Gesù si propone come “pane” per la pancia e che alla fine non serve se non a stare in piedi per un po’, ma si propone come “pane” che nutre mente e cuore, che nutre le relazioni che viviamo e senza le quali non possiamo vivere. Gesù propone la sua carne (cioè la sua vita, le sue parole e se stesso) come nutrimento che rende la nostra limitatissima vita, fragile e piena di buchi, eterna e ci fa sperimentare Dio.

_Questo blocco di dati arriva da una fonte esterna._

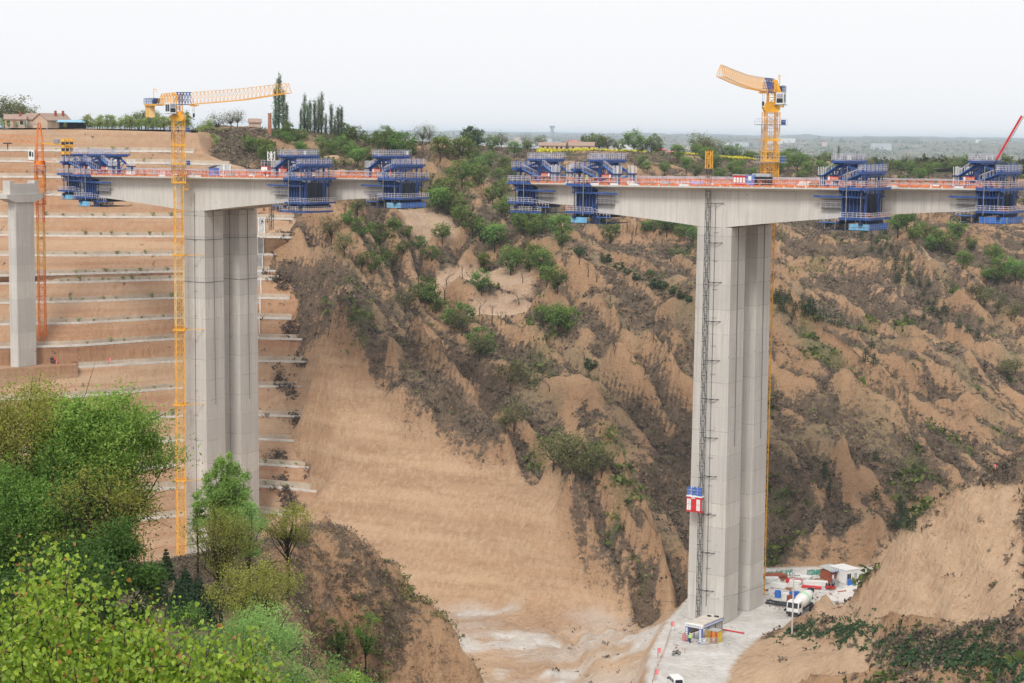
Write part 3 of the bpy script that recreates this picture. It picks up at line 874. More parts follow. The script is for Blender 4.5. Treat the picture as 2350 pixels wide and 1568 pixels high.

Credere non è sapere tutto su Dio e nemmeno vivere tutti i momenti religiosi della propria comunità. Credere è fidarsi che la vita di Gesù, il suo stile d’amore per il prossimo, la sua capacità di avvicinare tutti e di donarsi, alla fine rende la nostra vita concreta piena e eterna. Se ascoltiamo il cuore, là dove Dio parla e istruisce tutti, sentiremo che nell’amore sta la vera vita. Se ascoltiamo il profondo di noi stessi e leggiamo il Vangelo non possiamo che sentire una profonda sintona con l’uomo di Nazareth, che si presentava con la concretezza e fragilità di tutti ma aveva dentro tutto Dio.

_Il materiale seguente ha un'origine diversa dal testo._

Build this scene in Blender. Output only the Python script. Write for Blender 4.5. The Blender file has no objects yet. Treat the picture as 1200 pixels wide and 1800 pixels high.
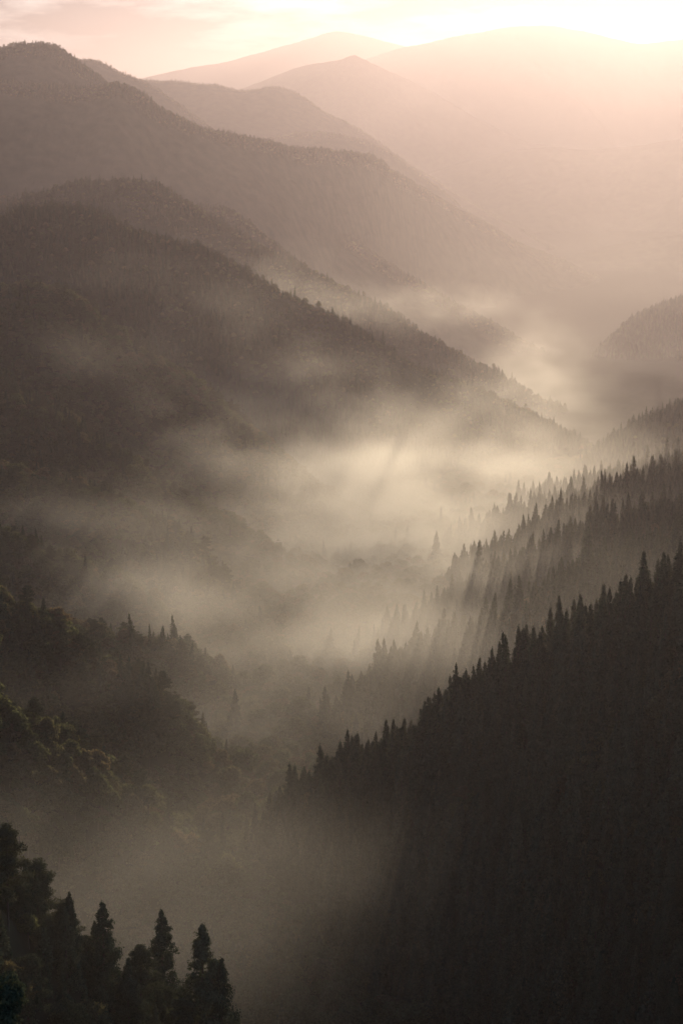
import bpy, math, random
import numpy as np
from mathutils import Vector
from mathutils.bvhtree import BVHTree

S = bpy.context.scene
COL = S.collection
R = math.radians

# ------------------------------------------------------------------ camera
F_PX = 3500.0                      # focal length in pixels of the 1200 x 1800 photograph
EYE_Y = 170.0                      # row of the photograph that lies at eye level
PITCH = math.atan((900 - EYE_Y) / F_PX)
CZ = 700.0                         # altitude of the lookout above the datum
cam_d = bpy.data.cameras.new('camera')
cam = bpy.data.objects.new('camera', cam_d)
COL.objects.link(cam)
cam.location = (0, 0, CZ)
cam.rotation_euler = (math.pi / 2 - PITCH, 0, 0)
cam_d.sensor_fit = 'VERTICAL'
cam_d.sensor_height = 36.0
cam_d.lens = 36.0 * F_PX / 1800.0
cam_d.clip_start = 1.0
cam_d.clip_end = 200000.0
S.camera = cam


def ray(px, py):
    """direction through a pixel of the photograph"""
    a, b = (px - 600) / F_PX, (900 - py) / F_PX
    c, s = math.cos(PITCH), math.sin(PITCH)
    return np.array([a, c + b * s, -s + b * c])


def at(px, py, Y):
    """the point Y metres ahead seen at that pixel"""
    d = ray(px, py)
    return d * (Y / d[1]) + np.array([0, 0, CZ])


# ------------------------------------------------------------------ sun, sky, exposure
sd = ray(1165, -240)
sd /= np.linalg.norm(sd)
SUN_EL = math.asin(sd[2])
SUN_AZ = math.atan2(sd[0], sd[1])          # from +Y towards +X
sun_d = bpy.data.lights.new('sun', 'SUN')
sun_d.energy = 5.0
sun_d.angle = R(0.5)
sun_d.color = (1.0, 0.745, 0.49)
sun = bpy.data.objects.new('sun', sun_d)
COL.objects.link(sun)
sun.rotation_euler = Vector(-sd).to_track_quat('-Z', 'Y').to_euler()
sun.location = (300, 2000, 2500)

W = bpy.data.worlds.new('World')
S.world = W
W.use_nodes = True
nt = W.node_tree
bg = nt.nodes['Background']
sky = nt.nodes.new('ShaderNodeTexSky')
sky.sky_type = 'NISHITA'
sky.sun_disc = False
sky.sun_elevation = SUN_EL
sky.sun_rotation = SUN_AZ
sky.altitude = 700
sky.air_density = 1.0
sky.dust_density = 1.0
sky.ozone_density = 5.0
# a broken deck of soft cloud over the horizon
tc = nt.nodes.new('ShaderNodeTexCoord')
mp = nt.nodes.new('ShaderNodeMapping')
mp.inputs['Scale'].default_value = (9, 9, 46)
nz = nt.nodes.new('ShaderNodeTexNoise')
nz.inputs['Scale'].default_value = 1.6
nz.inputs['Detail'].default_value = 6
nz.inputs['Roughness'].default_value = 0.55
rp = nt.nodes.new('ShaderNodeValToRGB')
rp.color_ramp.elements[0].position = 0.46
rp.color_ramp.elements[0].color = (0, 0, 0, 1)
rp.color_ramp.elements[1].position = 0.66
rp.color_ramp.elements[1].color = (1, 1, 1, 1)
L = nt.links.new
L(tc.outputs['Generated'], mp.inputs['Vector'])
L(mp.outputs['Vector'], nz.inputs['Vector'])
L(nz.outputs['Fac'], rp.inputs['Fac'])
# thin grey-rose cloud low in the sky
sxyz = nt.nodes.new('ShaderNodeSeparateXYZ')
L(tc.outputs['Generated'], sxyz.inputs[0])
dk = nt.nodes.new('ShaderNodeMapRange'); dk.interpolation_type = 'SMOOTHSTEP'
dk.inputs['From Min'].default_value = 0.02; dk.inputs['From Max'].default_value = 0.30
dk.inputs['To Min'].default_value = 0.97; dk.inputs['To Max'].default_value = 0.0
L(sxyz.outputs['Z'], dk.inputs['Value'])
m2 = nt.nodes.new('ShaderNodeMix'); m2.data_type = 'RGBA'
cl = nt.nodes.new('ShaderNodeMix'); cl.data_type = 'RGBA'
cl.inputs[6].default_value = (0.66, 0.72, 1.0, 1)
cl.inputs[7].default_value = (6.3, 6.1, 6.0, 1)
L(rp.outputs['Color'], cl.inputs[0])
L(dk.outputs[0], m2.inputs[0]); L(sky.outputs['Color'], m2.inputs[6]); L(cl.outputs[2], m2.inputs[7])
L(m2.outputs[2], bg.inputs['Color'])
bg.inputs['Strength'].default_value = 0.115

S.view_settings.view_transform = 'Standard'
S.view_settings.look = 'None'
S.view_settings.gamma = 1.0
S.view_settings.exposure = 0.68
S.view_settings.use_curve_mapping = False

S.render.engine = 'CYCLES'
cy = S.cycles
cy.max_bounces = 3
cy.diffuse_bounces = 1
cy.glossy_bounces = 1
cy.transmission_bounces = 1
cy.volume_bounces = 1
cy.transparent_max_bounces = 8
cy.use_denoising = True
cy.use_adaptive_sampling = True
cy.adaptive_threshold = 0.018
cy.volume_step_rate = 1.0
cy.volume_max_steps = 512
cy.sample_clamp_indirect = 4.0
cy.caustics_reflective = False
cy.caustics_refractive = False

rng = np.random.default_rng(7)
random.seed(7)


# ------------------------------------------------------------------ noise and mesh helpers
def _hash(ix, iy, seed):
    h = (ix.astype(np.int64) * 374761393 + iy.astype(np.int64) * 668265263 + seed * 1274126177) & 0x7fffffff
    h = ((h ^ (h >> 13)) * 1274126177) & 0x7fffffff
    return ((h ^ (h >> 16)) & 0xffff) / 65535.0


def vnoise(x, y, seed=0):
    ix, iy = np.floor(x), np.floor(y)
    fx, fy = x - ix, y - iy
    fx = fx * fx * fx * (fx * (fx * 6 - 15) + 10)
    fy = fy * fy * fy * (fy * (fy * 6 - 15) + 10)
    a = _hash(ix, iy, seed); b = _hash(ix + 1, iy, seed)
    c = _hash(ix, iy + 1, seed); d = _hash(ix + 1, iy + 1, seed)
    return (a + (b - a) * fx) * (1 - fy) + (c + (d - c) * fx) * fy


def fbm(x, y, seed=0, octs=4):
    v, amp, tot = 0, 1.0, 0
    for k in range(octs):
        v = v + amp * vnoise(x * 2 ** k, y * 2 ** k, seed + 17 * k)
        tot += amp
        amp *= 0.5
    return v / tot


def np_mesh(name, verts, faces):
    """verts n x 3, faces m x k"""
    me = bpy.data.meshes.new(name)
    verts = np.asarray(verts, np.float32)
    faces = np.asarray(faces, np.int32)
    k = faces.shape[1]
    me.vertices.add(len(verts))
    me.vertices.foreach_set('co', verts.ravel())
    me.loops.add(faces.size)
    me.loops.foreach_set('vertex_index', faces.ravel())
    me.polygons.add(len(faces))
    me.polygons.foreach_set('loop_start', np.arange(0, faces.size, k, dtype=np.int32))
    me.polygons.foreach_set('loop_total', np.full(len(faces), k, np.int32))
    me.update(calc_edges=True)
    return me


def tag(o, label=None, cat=None, group=None, kind=None):
    if label: o['label'] = label
    if cat: o['category'] = cat
    if group: o['group'] = group
    if kind: o['kind'] = kind
    return o


# ------------------------------------------------------------------ materials
def mat(name):
    m = bpy.data.materials.new(name)
    m.use_nodes = True
    m.node_tree.nodes.clear()
    return m, m.node_tree.nodes, m.node_tree.links.new


def leaf_material(name, c0, c1, c2, trans=0.35):
    """two-sided leaves: diffuse + translucent; each tree has its own tint"""
    m, N, K = mat(name)
    out = N.new('ShaderNodeOutputMaterial')
    oi = N.new('ShaderNodeObjectInfo')
    cr = N.new('ShaderNodeValToRGB')
    e = cr.color_ramp.elements
    e[0].position, e[0].color = 0.0, (*c0, 1)
    e[1].position, e[1].color = 1.0, (*c2, 1)
    mid = e.new(0.6); mid.color = (*c1, 1)
    K(oi.outputs['Random'], cr.inputs['Fac'])
    geo = N.new('ShaderNodeNewGeometry')
    vm = N.new('ShaderNodeMix'); vm.data_type = 'RGBA'; vm.blend_type = 'MULTIPLY'; vm.inputs[0].default_value = 1.0
    mr = N.new('ShaderNodeMapRange'); mr.inputs['To Min'].default_value = 0.65; mr.inputs['To Max'].default_value = 1.35
    K(geo.outputs['Random Per Island'], mr.inputs['Value'])
    K(cr.outputs['Color'], vm.inputs[6]); K(mr.outputs['Result'], vm.inputs[7])
    df = N.new('ShaderNodeBsdfDiffuse'); tr = N.new('ShaderNodeBsdfTranslucent')
    ms = N.new('ShaderNodeMixShader'); ms.inputs[0].default_value = trans
    K(vm.outputs[2], df.inputs['Color']); K(vm.outputs[2], tr.inputs['Color'])
    K(df.outputs[0], ms.inputs[1]); K(tr.outputs[0], ms.inputs[2])
    K(ms.outputs[0], out.inputs['Surface'])
    return m


M_CEDAR = leaf_material('cedar_foliage', (0.046, 0.064, 0.037), (0.068, 0.090, 0.047), (0.108, 0.115, 0.058), 0.2)
M_BROAD = leaf_material('broadleaf_foliage', (0.098, 0.120, 0.055), (0.135, 0.146, 0.064), (0.18, 0.138, 0.075), 0.6)
M_PINE = leaf_material('pine_foliage', (0.068, 0.08, 0.044), (0.08, 0.09, 0.046), (0.10, 0.098, 0.052), 0.25)


def bark_material(name, a, b):
    m, N, K = mat(name)
    out = N.new('ShaderNodeOutputMaterial')
    p = N.new('ShaderNodeBsdfPrincipled'); p.inputs['Roughness'].default_value = 0.9
    t = N.new('ShaderNodeTexCoord'); mpp = N.new('ShaderNodeMapping'); mpp.inputs['Scale'].default_value = (6, 6, 0.7)
    n = N.new('ShaderNodeTexNoise'); n.inputs['Scale'].default_value = 2.0; n.inputs['Detail'].default_value = 5
    cr = N.new('ShaderNodeValToRGB')
    cr.color_ramp.elements[0].color = (*a, 1); cr.color_ramp.elements[1].color = (*b, 1)
    K(t.outputs['Object'], mpp.inputs['Vector']); K(mpp.outputs[0], n.inputs['Vector'])
    K(n.outputs['Fac'], cr.inputs['Fac']); K(cr.outputs[0], p.inputs['Base Color']); K(p.outputs[0], out.inputs['Surface'])
    return m


M_BARK = bark_material('bark', (0.045, 0.03, 0.022), (0.10, 0.075, 0.055))


def ground_material(name, a, b, scale):
    m, N, K = mat(name)
    out = N.new('ShaderNodeOutputMaterial')
    p = N.new('ShaderNodeBsdfDiffuse')
    t = N.new('ShaderNodeTexCoord')
    n = N.new('ShaderNodeTexNoise'); n.inputs['Scale'].default_value = scale; n.inputs['Detail'].default_value = 6
    cr = N.new('ShaderNodeValToRGB')
    cr.color_ramp.elements[0].position = 0.35; cr.color_ramp.elements[0].color = (*a, 1)
    cr.color_ramp.elements[1].position = 0.65; cr.color_ramp.elements[1].color = (*b, 1)
    K(t.outputs['Object'], n.inputs['Vector']); K(n.outputs['Fac'], cr.inputs['Fac'])
    K(cr.outputs[0], p.inputs['Color']); K(p.outputs[0], out.inputs['Surface'])
    return m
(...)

Qualche giorno fa sono stato a Recanati, la città del grande poeta Giacomo Leopardi. Ho visitato il colle dell’infinito, luogo dove compose una delle sue liriche più famose, “l’infinito”. È un luogo normalissimo come lo era allora. Oggi di diverso forse c’è qualche scritta che lo indica ai turisti ma nulla di straordinario. Eppure da quel luogo lui vede oltre e in quel “oltre” la siepe che cela l’orizzonte sente l’Eterno che gli parla, e “… il naufragar m’è dolce in questo mare”.

Non è certo facile sentire Dio nella propria vita, e si ha la tentazione di dire che il dono della fede è solo per pochi. Ma per me non è così. La fede è un pane quotidiano che è dato a tutti. Il Vangelo ci insegna proprio questo, ed è per questo che abbiamo bisogno di conoscerlo e ascoltarlo. Gesù ci insegna che basta solo guardare oltre la durezza del proprio cuore, darsi del tempo per ascoltarlo nel silenzio e aiutarsi reciprocamente a farlo, e infine scopriremo che per tutti è possibile “naufragare nel dolce mare” dell’infinito amore di Dio.